SUKHUMI, July 30 (RIA Novosti) - Russian railroad troops held a ceremony Wednesday to open a repaired section of railroad in Abkhazia, before heading for home after a two-month deployment in the separatist Georgian republic.

"The remaining 250 people are leaving Abkhazia today. The troops are heading for a garrison in the Gumarya settlement [near Adler, off Russia's Black Sea coast]," said Ivan Boboshin, an aide to the commander of the unit that carried out the repairs.

Another 150 soldiers, who had repaired the bridges on the 55-km (34-mile) section of the railroad linking the capital Sukhumi with Ochamchira, left the region earlier this week, Boboshin said.
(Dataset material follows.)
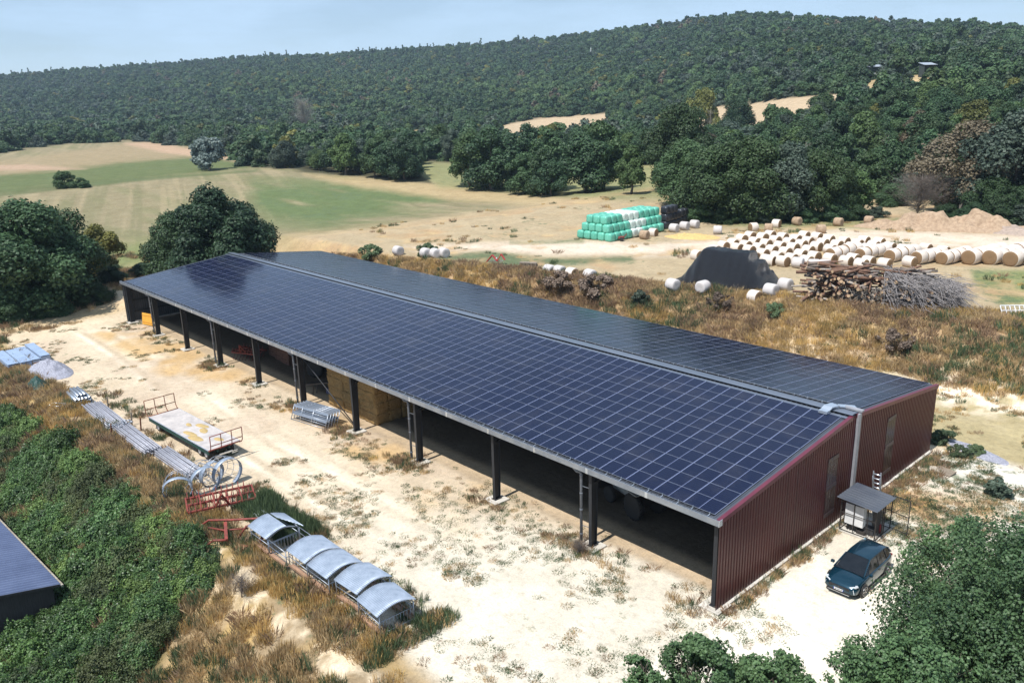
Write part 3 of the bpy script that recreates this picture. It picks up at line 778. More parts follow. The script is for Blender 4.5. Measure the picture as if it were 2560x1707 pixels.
# ------------------------------------------------------------------ trees and plants
def leaf_quads(P, N, size, rng, aspect=1.0):
    n = len(P); a = rng.normal(size=(n, 3)); a -= N*(a*N).sum(1)[:, None]; a /= np.linalg.norm(a, axis=1)[:, None]+1e-9
    b = np.cross(N, a); s = (size if np.ndim(size) else np.full(n, size))[:, None]*0.5
    bend = N*s*0.25
    V = np.stack([P-a*s-b*s*aspect*0.6, P+a*s*0.9-b*s*aspect+bend, P+a*s+b*s*aspect*0.7, P-a*s*0.8+b*s*aspect+bend], 1).reshape(-1, 3)
    return V
def crown_mesh(name, seed, H, R, base, nl, nleaf, lsize, m, squash=1.0, fill=0.72, openness=0.0, cone=False, nrand=0.5):
    rng = np.random.default_rng(seed)
    L = []
    for i in range(nl):
        for _ in range(40):
            a = rng.uniform(0, 2*math.pi); h = rng.uniform(0.10, 0.97)
            prof = math.sin(min(1, max(0.0, h*0.93+0.10))*math.pi)**0.55 if not cone else (1.05-h)
            rad = R*fill*prof*math.sqrt(rng.uniform(0.05, 1))
            rl = R*rng.uniform(0.17, 0.40)*(1.15-0.45*h)
            c = np.array([rad*math.cos(a), rad*math.sin(a), base+(H-base)*h*0.93-rl*0.25])
            if all(np.linalg.norm((c-q[0])) > 0.45*(rl+q[1])*0.9 for q in L) or rng.random() < 0.05: break
        L.append((c, rl))
    Cc = np.array([q[0] for q in L]); Rl = np.array([q[1] for q in L])
    w = Rl**2; w /= w.sum()
    k = rng.choice(nl, nleaf, p=w); d = rng.normal(size=(nleaf, 3)); d /= np.linalg.norm(d, axis=1)[:, None]
    d[:, 2] = np.where((d[:, 2] < -0.3) & (rng.random(nleaf) < 0.6), -d[:, 2], d[:, 2])
    rad = Rl[k]*(0.55+0.5*rng.random(nleaf)**0.6)
    # twiggy lumps
    lump = 1+0.30*np.sin(d[:, 0]*7+k*1.7)*np.sin(d[:, 1]*6+k)*np.sin(d[:, 2]*8+k*0.6)
    P = Cc[k]+d*(rad*lump)[:, None]*np.array([1, 1, squash])
    N = d+rng.normal(size=(nleaf, 3))*nrand; N[:, 2] += 0.25; N /= np.linalg.norm(N, axis=1)[:, None]
    if openness:
        keep = fbm(P[:, 0]*1.3+seed, P[:, 1]*1.3+P[:, 2]*1.1, seed) > openness; P, N, k = P[keep], N[keep], k[keep]
    sz = lsize*rng.uniform(0.65, 1.35, len(P))
    V = leaf_quads(P, N, sz, rng)
    tint = np.clip(rng.uniform(0, 1, len(P))*0.65+rng.uniform(0, 0.35, nl)[k], 0, 1)
    me = np_mesh(name, V, 4, np.arange(len(V)), m, {'tint': ('FLOAT', np.repeat(tint, 4))})
    return me, L
def trunk_mesh(name, seed, H, base, L, r0, m, nlimb=7, twigs=0):
    rng = random.Random(seed); mb = MB()
    top = Vector((rng.uniform(-.3, .3), rng.uniform(-.3, .3), base+(H-base)*0.62))
    mid = Vector((rng.uniform(-.25, .25), rng.uniform(-.25, .25), base*0.7))
    mb.tube([(0, 0, -0.6), (0, 0, 0.15), mid, (mid+top)/2, top], [r0*1.5, r0*1.15, r0*0.85, r0*0.55, r0*0.18], 8)
    for q in sorted(L, key=lambda q: -q[1])[:nlimb]:
        c = Vector(q[0]); t = rng.uniform(0.3, 0.8); s = mid.lerp(top, t*0.8)
        mm = s.lerp(c, 0.5)+Vector((0, 0, -0.25)); mb.tube([s, mm, c], [r0*0.42, r0*0.26, r0*0.07], 6)
        for _ in range(twigs):
            e = c+Vector((rng.gauss(0, 1), rng.gauss(0, 1), rng.gauss(0.3, 0.8))).normalized()*q[1]*rng.uniform(0.7, 1.1)
            mb.tube([mm.lerp(c, rng.uniform(0.2, 1)), e], [r0*0.10, r0*0.03], 4)
    o = mb.build(name, m); me = o.data; bpy.data.objects.remove(o); return me

M_bark = mat('bark', (0.075, 0.06, 0.045), (0.13, 0.11, 0.085), 0.9, 0, 4.0, 0.6)
M_barkp = mat('pale_bark', (0.30, 0.27, 0.23), (0.20, 0.18, 0.15), 0.9, 0, 4.0, 0.4)
M_oak = leaf_mat('oak_leaves', (0.016, 0.040, 0.020), (0.062, 0.120, 0.052))
M_green = leaf_mat('fresh_leaves', (0.032, 0.068, 0.026), (0.090, 0.155, 0.058))
M_yel = leaf_mat('yellowing_leaves', (0.080, 0.095, 0.025), (0.17, 0.18, 0.05))
M_brown = leaf_mat('rusty_leaves', (0.075, 0.065, 0.042), (0.165, 0.135, 0.09), rnd=0.1)
M_silver = leaf_mat('silver_leaves', (0.06, 0.085, 0.07), (0.23, 0.28, 0.26), rnd=0.0)
M_grey = leaf_mat('grey_green_leaves', (0.035, 0.058, 0.042), (0.095, 0.13, 0.095), rnd=0.1)
M_dry = leaf_mat('dry_twigs', (0.10, 0.075, 0.06), (0.21, 0.16, 0.125), rnd=0.1)
M_fore = leaf_mat('foreground_oak_leaves', (0.028, 0.066, 0.028), (0.120, 0.205, 0.085), rnd=0.1, rough=0.50)

_tv = {}
def tree_variant(key, seed, H, R, base, nl, nleaf, ls, m, bark=None, r0=0.28, **kw):
    cm, L = crown_mesh('crown', seed, H, R, base, nl, nleaf, ls, m, **kw)
    tm = trunk_mesh('trunk', seed, H, base, L, r0, bark or M_bark)
    _tv[key] = (cm, tm, H)
for i in range(5):
    tree_variant(('oak', i), 10+i, 9.5+0.5*i, 5.2, 1.3, 26, 15000, 0.275, M_oak, openness=0.22)
for i in range(2):
    tree_variant(('green', i), 30+i, 9.0+i, 4.6, 1.8, 24, 13000, 0.26, M_green, openness=0.24)
tree_variant(('yellow', 0), 41, 8.5, 4.2, 1.6, 22, 12000, 0.25, M_yel, openness=0.26)
tree_variant(('brown', 0), 42, 8.5, 4.6, 1.9, 24, 8000, 0.24, M_brown, bark=M_barkp, openness=0.36)
tree_variant(('grey', 0), 43, 9.5, 4.8, 1.9, 24, 13000, 0.26, M_grey, openness=0.26)
tree_variant(('pine', 0), 44, 11, 2.6, 2.0, 16, 3000, 0.40, M_oak, cone=True)
bushL = {}
def tree(name, key, x, y, h, label, cat='tree', group=None, wide=1.0, rz=None, sink=0.0):
    cm, tm, H = _tv[key]; z = float(gz(x, y))
    o = thing(name, label, cat, (x, y, z-sink), group=group)
    s = h/H; rz = rng0.uniform(0, 6.28) if rz is None else rz
    for nm, me in (('crown', cm), ('trunk', tm)):
        c = bpy.data.objects.new(nm, me); c.scale = (s*wide, s*wide, s); c.rotation_euler = (0, 0, rz); link(c, o)
    return o
rng0 = random.Random(11)

# the row of oaks along the far edge of the field, with their heights read at the trunk
row = [(860, 408, 330, 'oak', 1.0, 'oak at the left end of the field-edge row, its crown merging into the wood'),
       (930, 415, 318, 'oak', 0.95, 'round dark oak standing clear of the wood where the field-edge row begins'),
       (1080, 430, 318, 'green', 1.0, 'bushy fresh-green oak left of the forked pair in the field-edge row'),
       (1130, 436, 298, 'oak', 1.1, 'broad forked oak with low spreading boughs in the middle of the field-edge row'),
       (1255, 440, 300, 'oak', 1.0, 'tall oak with brambles round its foot right of the grey bush in the row'),
       (1345, 442, 318, 'oak', 1.05, 'oak with a bare straight trunk showing under its crown in the field-edge row'),
       (1385, 436, 288, 'oak', 0.9, 'narrow tall dark oak crowded behind its neighbour towards the right of the row'),
       (1450, 446, 345, 'green', 0.8, 'small light-green oak closing the right end of the field-edge row'),
       (1020, 360, 288, 'green', 1.0, 'round tree behind the gap of green meadow in the field-edge row'),
       (1210, 415, 290, 'oak', 1.0, 'dark oak standing one step behind the field-edge row')]
for dx, dy, dt, k, w, lab in row:
    p = atg(dx, dy); r = np.linalg.norm(p-CAM)
    h = (dy-dt)*K*r/F_PX*1.03
    tree('oak_tree', (k, rng0.randrange(2 if k == 'green' else 5)), p[0], p[1], h, lab, group='oaks along the field edge', wide=w*1.05)
p = atg(1190, 432); tree('bush', ('grey', 0), p[0], p[1], 6.0, 'grey-green bush filling the gap between two oaks of the field row', 'bush')
for i in range(3):
    tree_variant(('near', i), 60+i, 12, 6.3, 1.2, 34, 42000, 0.205, M_oak, openness=0.24)
tree_variant(('brownL', 0), 46, 11, 5.6, 1.2, 30, 20000, 0.19, M_brown, bark=M_barkp, openness=0.40)
tree_variant(('greyL', 0), 47, 12, 6.0, 1.0, 30, 24000, 0.24, M_grey, openness=0.26)
# big dark trees at the edge of the wood by the wrapped bales
edge = [(1575, 470, 330, 'oak', 1.15, 'large dark oak leaning over the black wrapped bales'), (1640, 505, 345, 'oak', 1.2, 'dense dark oak behind the green bale stack, foliage down to the ground'),
        (1720, 508, 330, 'oak', 1.15, 'broad dark oak right behind the row of loose white bales'), (1800, 505, 345, 'grey', 1.0, 'grey-green oak with a thin pale top at the wood edge'),
        (1880, 500, 360, 'oak', 1.1, 'dark oak above the shaded logs at the wood edge'), (1960, 495, 400, 'green', 1.1, 'low fresh-green bushy tree beside the bare bush'),
        (2210, 490, 310, 'brown', 1.3, 'rusty-brown half-dry tree standing at the wood edge'), (2320, 500, 300, 'grey', 1.1, 'grey-leaved tree cut by the right border of the view'),
        (2270, 505, 420, 'oak', 1.2, 'low dark tree below the rusty-brown one'), (2345, 508, 440, 'oak', 1.2, 'dark bushy tree low at the right border of the view'),
        (1560, 440, 255, 'oak', 0.9, 'tall dark oak rising behind the end of the field-edge row'), (1830, 430, 330, 'green', 1.1, 'light green oak on the slope behind the wood edge'),
        (1610, 330, 215, 'yellow', 0.75, 'slim yellow-green poplar in front of the pale clearing'), (1690, 345, 235, 'oak', 0.8, 'dark narrow tree standing in the pale clearing')]
for dx, dy, dt, k, w, lab in edge:
    p = atg(dx, dy); r = np.linalg.norm(p-CAM); h = (dy-dt)*K*r/F_PX*1.03
    tree('oak_tree' if k in ('oak', 'green') else 'tree', {'oak': ('near', rng0.randrange(3)), 'green': ('green', 1), 'brown': ('brownL', 0), 'grey': ('greyL', 0)}.get(k, (k, 0)), p[0], p[1], h, lab, group='trees at the edge of the wood', wide=w)
# field trees
p = atg(482, 391); tree_variant(('silver', 0), 51, 8, 5.0, 0.6, 18, 7000, 0.42, M_silver, openness=0.1)
tree('silver_poplar', ('silver', 0), p[0], p[1], 75*K*np.linalg.norm(p-CAM)/F_PX, 'round silver-leaved tree alone on the ditch between the two fields')
p = atg(150, 432); tree('bush', ('oak', 2), p[0], p[1], 43*K*np.linalg.norm(p-CAM)/F_PX, 'dark round bush on the ditch at the left of the upper field', 'bush', sink=1.2, wide=1.3)
p = atg(188, 430); tree('bush', ('oak', 1), p[0], p[1], 27*K*np.linalg.norm(p-CAM)/F_PX, 'low flat bush right of the dark round bush on the ditch', 'bush', sink=1.0, wide=1.7)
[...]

He added that Abkhazia could seek more assistance from Russian railroad troops.

That possibility was not ruled out by the commander of the railroad troops. "No such task has yet been set, but if Russian authorities give the relevant command, we will fulfill it," Lt. Gen. Sergei Klimets told reporters at the ceremony.

Russian railroad troops arrived in the self-proclaimed republic on May 31 as part of the country's aid program to support the region, a move that prompted Tbilisi to accuse Moscow of preparing for military action.

During the operation, the troops restored 50 km of track, replacing around 12,000 railway ties and repairing some 20 railway bridges and tunnels. The work, carried out in cooperation with Russian Railways, had originally been scheduled to end on August 6.

In April, then-Russian President Vladimir Putin called for closer links with Abkhazia and South Ossetia, another Georgian breakaway republic, provoking anger in Tbilisi, which accused Moscow of trying to annex the regions.

Abkhazia broke away from Georgia in the early 1990s following the collapse of the Soviet Union. Between 10,000 and 30,000 people were killed in the subsequent hostilities. The two sides signed a ceasefire in 1994 in Moscow.